As an American recently living in the UK, the idea of the monarchy is alien and foreign and completely un-American. I guess all those 4th of July fireworks has conditioned me to reflexively reject the ideas of unelected kings and queens.
Monarchy and slavery are two sides of the same coin. Ancient and peculiar institutions developed during a pre-industrial agrarian society. It is the last remaining and accepted vestige of medieval European Feudalism.
The Monarchy is also a religious office as the Queen is the head of the Church of England and its Anglican and Episcopalian branches around the world.
William and Kate arrive in Jamaica to be met by protests calling for reparations from British monarchy
www.theguardian.com/…
The Duke and Duchess of Cambridge arrived in Jamaica tonight amid protests and impassioned calls for them to apologize for the monarchy’s role in slavery.
Campaigners and leading politicians on the Caribbean island said Prince William and Kate’s visit was “ill-timed and ill-conceived”.
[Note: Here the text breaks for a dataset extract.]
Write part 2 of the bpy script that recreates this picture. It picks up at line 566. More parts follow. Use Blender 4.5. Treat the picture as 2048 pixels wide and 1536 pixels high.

The island nation is odds on to be the next British realm to dump the Queen as head of state, following on from Barbados which last year officially became a republic.
www.mirror.co.uk/…
The Queen has ruled over Britain longer than any other monarch and has seen more cultural and institutional changes throughout her reign than any other monarch. She has been the head of the Commonwealth since she ascended to the throne back in 1952. It has long been an integral part of her life - but now the monarch has been rocked by the declaration of independence by Caribbean nation Barbados.
www.express.co.uk/...
At it’s height of power, the British monarchy once reigned over a vast globe-spanning colonial empire. After a series of independence movements, most of the newly freed far-off nations kept the tradition of monarchy under the auspices of “Commonwealth”, a political association of 54 member states, almost all of which are former territories of the British Empire.
In the UK, the British monarchy traces its origins from the petty kingdoms of Anglo-Saxon England and early medieval Scotland, which consolidated into the kingdoms of England and Scotland by the 10th century. England was conquered by the Normans in 1066, after which Wales also gradually came under the control of Anglo-Normans.
So, after a 1,000 years of existence I believe that the monarchy will end with the death of Elizabeth II. The Commonwealth will all peal away, followed by the home nations of Scotland, Northern Ireland and Wales as they all slip away from the UK.
In the end it will just be the Republic of England.